■ **Brief**: Quote the data below in full, minus the images.
─── Dataset extract
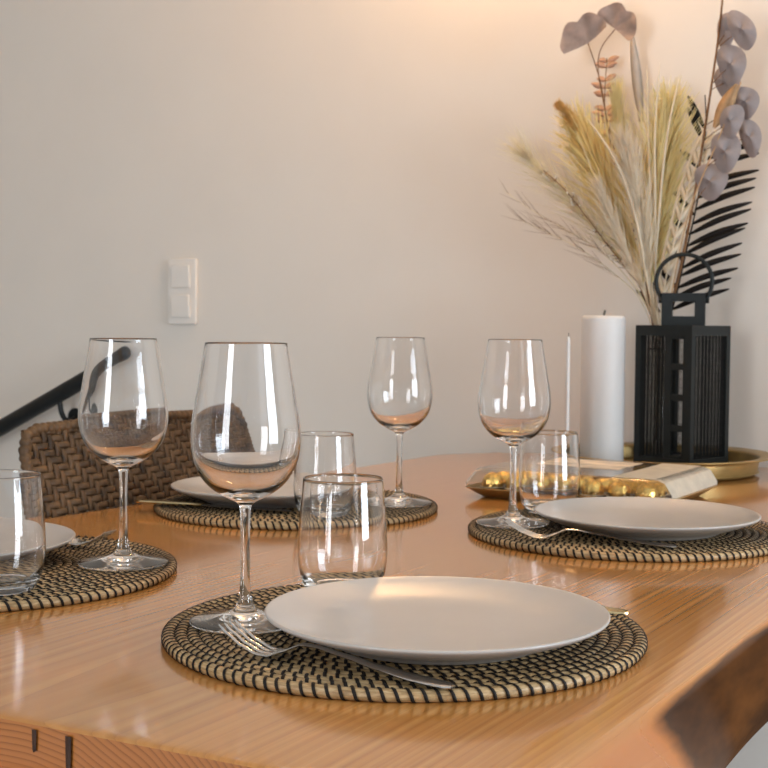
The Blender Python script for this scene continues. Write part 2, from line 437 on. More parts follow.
m.f.append(tuple(range(n))); m.f.append(tuple(range(len(m.v) - 1, len(m.v) - n - 1, -1)))
tt = fix_normals(m.build('table_top', M['wood'], None, attr='bark', angle=38))
# object coordinates of the grain: origin on the table top plane
for v in tt.data.vertices: v.co.z -= TZ
tt.location = (0.733, -1.45, TZ); tt.parent = tb
for (x, w, h) in ((-0.583, .004, .014), (-0.556, .005, .022)):
    m = MB(); rr = []
    for z, k in ((0, 1), (-h * .5, .9), (-h * .9, .75), (-h, .1)):
        rr.append([(x - w / 2 * k, 0.5700 + .050 * (x + .5), TZ - 0.004 + z), (x, 0.5695 + .050 * (x + .5), TZ - .004 + z), (x + w / 2 * k, 0.5700 + .050 * (x + .5), TZ - .004 + z)])
    rr = [[(a_, b_ + 0.0052, c_) for a_, b_, c_ in q] for q in rr]
    m.grid(rr); m.grid([[(a_, b_ + .004, c_) for a_, b_, c_ in q] for q in rr])
    o = m.build('wood_crack', M['dark_wood'], tb, smooth=False); o.location = (0.733, -1.45, 0); o['label'] = 'dark crack in the end grain'
for x in (-1.08, -0.42):
    for y in (0.95, 2.05):
        m = MB(); m.box((x + 0.733, y - 1.45, (TZ - TH) / 2), (0.07, 0.07, TZ - TH)); m.build('leg', M['black_metal'], tb, smooth=False)

# ---------------------------------------------------------------- wicker chair at the left long side
ch = thing('wicker_chair', 'brown wicker dining chair tucked against the long side of the table', 'chair', (-1.0, 1.440, 0))
def weave(m, o_, ux, uy, nn, W_, H_, pitch, sw_=0.82, th=0.0016, lift=0.0018):
    """2/2 twill of flat strands in the plane o_ + s*ux + t*uy, normal nn"""
    o_, ux, uy, nn = (Vector(q) for q in (o_, ux, uy, nn))
    ni = int(W_ / pitch); nj = int(H_ / pitch)
    for kind in (0, 1):
        A, B = (ni, nj) if kind == 0 else (nj, ni)
        for i in range(A):
            rows_ = []
            for j2 in range(2 * B + 1):
                j = min(j2 // 2, B - 1)
                up_ = ((i + j) % 4 < 2) if kind == 0 else ((j + i) % 4 >= 2)
                if j2 % 2 == 0 and 0 < j2 < 2 * B:
                    pj = j - 1
                    up2 = ((i + pj) % 4 < 2) if kind == 0 else ((pj + i) % 4 >= 2)
                    h = lift * ((1 if up_ else -1) + (1 if up2 else -1)) / 2
                else: h = lift * (1 if up_ else -1)
                t_ = j2 / 2 * pitch; s_ = (i + .5) * pitch; hw = pitch * sw_ / 2
                out = []
                for q, e in ((-hw, 0), (-hw * .6, th), (hw * .6, th), (hw, 0), (hw * .6, -th), (-hw * .6, -th)):
                    ss, tt_ = (s_ + q, t_) if kind == 0 else (t_, s_ + q)
                    out.append(o_ + ux * ss + uy * tt_ + nn * (h + e))
                rows_.append(out)
            m.grid(rows_, closed=True)
# backrest plane: leans back, in the chair's own coordinates
bh, bw = 0.46, 0.47
tilt = math.radians(16)
up_v = Vector((-math.sin(tilt), 0, math.cos(tilt))); nv = Vector((math.cos(tilt), 0, math.sin(tilt)))
topz = TZ + 0.107; topx = -0.255
o_ = Vector((topx, -bw / 2, topz)) - up_v * bh
m = MB(); weave(m, o_ + Vector((0, .004, 0)), (0, 1, 0), up_v, nv, bw - .008 + .005, bh + .004, 0.0098, 0.97, .0016, .0020)
bk = m.build('backrest', M['wicker'], ch)
m = MB()
pts = [o_, o_ + up_v * (bh - .03), o_ + up_v * (bh - .008) + Vector((0, .010, 0)), o_ + up_v * bh + Vector((0, .03, 0)),
       o_ + up_v * (bh + .004) + Vector((0, bw / 2, 0)), o_ + up_v * bh + Vector((0, bw - .03, 0)), o_ + up_v * (bh - .008) + Vector((0, bw - .01, 0)), o_ + up_v * (bh - .03) + Vector((0, bw, 0)), o_ + Vector((0, bw, 0))]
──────
■ **Exercise answer**:
The Blender Python script for this scene continues. Write part 2, from line 437 on. More parts follow.
m.f.append(tuple(range(n))); m.f.append(tuple(range(len(m.v) - 1, len(m.v) - n - 1, -1)))
tt = fix_normals(m.build('table_top', M['wood'], None, attr='bark', angle=38))
# object coordinates of the grain: origin on the table top plane
for v in tt.data.vertices: v.co.z -= TZ
tt.location = (0.733, -1.45, TZ); tt.parent = tb
for (x, w, h) in ((-0.583, .004, .014), (-0.556, .005, .022)):
    m = MB(); rr = []
    for z, k in ((0, 1), (-h * .5, .9), (-h * .9, .75), (-h, .1)):
        rr.append([(x - w / 2 * k, 0.5700 + .050 * (x + .5), TZ - 0.004 + z), (x, 0.5695 + .050 * (x + .5), TZ - .004 + z), (x + w / 2 * k, 0.5700 + .050 * (x + .5), TZ - .004 + z)])
    rr = [[(a_, b_ + 0.0052, c_) for a_, b_, c_ in q] for q in rr]
    m.grid(rr); m.grid([[(a_, b_ + .004, c_) for a_, b_, c_ in q] for q in rr])
    o = m.build('wood_crack', M['dark_wood'], tb, smooth=False); o.location = (0.733, -1.45, 0); o['label'] = 'dark crack in the end grain'
for x in (-1.08, -0.42):
    for y in (0.95, 2.05):
        m = MB(); m.box((x + 0.733, y - 1.45, (TZ - TH) / 2), (0.07, 0.07, TZ - TH)); m.build('leg', M['black_metal'], tb, smooth=False)

# ---------------------------------------------------------------- wicker chair at the left long side
ch = thing('wicker_chair', 'brown wicker dining chair tucked against the long side of the table', 'chair', (-1.0, 1.440, 0))
def weave(m, o_, ux, uy, nn, W_, H_, pitch, sw_=0.82, th=0.0016, lift=0.0018):
    """2/2 twill of flat strands in the plane o_ + s*ux + t*uy, normal nn"""
    o_, ux, uy, nn = (Vector(q) for q in (o_, ux, uy, nn))
    ni = int(W_ / pitch); nj = int(H_ / pitch)
    for kind in (0, 1):
        A, B = (ni, nj) if kind == 0 else (nj, ni)
        for i in range(A):
            rows_ = []
            for j2 in range(2 * B + 1):
                j = min(j2 // 2, B - 1)
                up_ = ((i + j) % 4 < 2) if kind == 0 else ((j + i) % 4 >= 2)
                if j2 % 2 == 0 and 0 < j2 < 2 * B:
                    pj = j - 1
                    up2 = ((i + pj) % 4 < 2) if kind == 0 else ((pj + i) % 4 >= 2)
                    h = lift * ((1 if up_ else -1) + (1 if up2 else -1)) / 2
                else: h = lift * (1 if up_ else -1)
                t_ = j2 / 2 * pitch; s_ = (i + .5) * pitch; hw = pitch * sw_ / 2
                out = []
                for q, e in ((-hw, 0), (-hw * .6, th), (hw * .6, th), (hw, 0), (hw * .6, -th), (-hw * .6, -th)):
                    ss, tt_ = (s_ + q, t_) if kind == 0 else (t_, s_ + q)
                    out.append(o_ + ux * ss + uy * tt_ + nn * (h + e))
                rows_.append(out)
            m.grid(rows_, closed=True)
# backrest plane: leans back, in the chair's own coordinates
bh, bw = 0.46, 0.47
tilt = math.radians(16)
up_v = Vector((-math.sin(tilt), 0, math.cos(tilt))); nv = Vector((math.cos(tilt), 0, math.sin(tilt)))
topz = TZ + 0.107; topx = -0.255
o_ = Vector((topx, -bw / 2, topz)) - up_v * bh
m = MB(); weave(m, o_ + Vector((0, .004, 0)), (0, 1, 0), up_v, nv, bw - .008 + .005, bh + .004, 0.0098, 0.97, .0016, .0020)
bk = m.build('backrest', M['wicker'], ch)
m = MB()
pts = [o_, o_ + up_v * (bh - .03), o_ + up_v * (bh - .008) + Vector((0, .010, 0)), o_ + up_v * bh + Vector((0, .03, 0)),
       o_ + up_v * (bh + .004) + Vector((0, bw / 2, 0)), o_ + up_v * bh + Vector((0, bw - .03, 0)), o_ + up_v * (bh - .008) + Vector((0, bw - .01, 0)), o_ + up_v * (bh - .03) + Vector((0, bw, 0)), o_ + Vector((0, bw, 0))]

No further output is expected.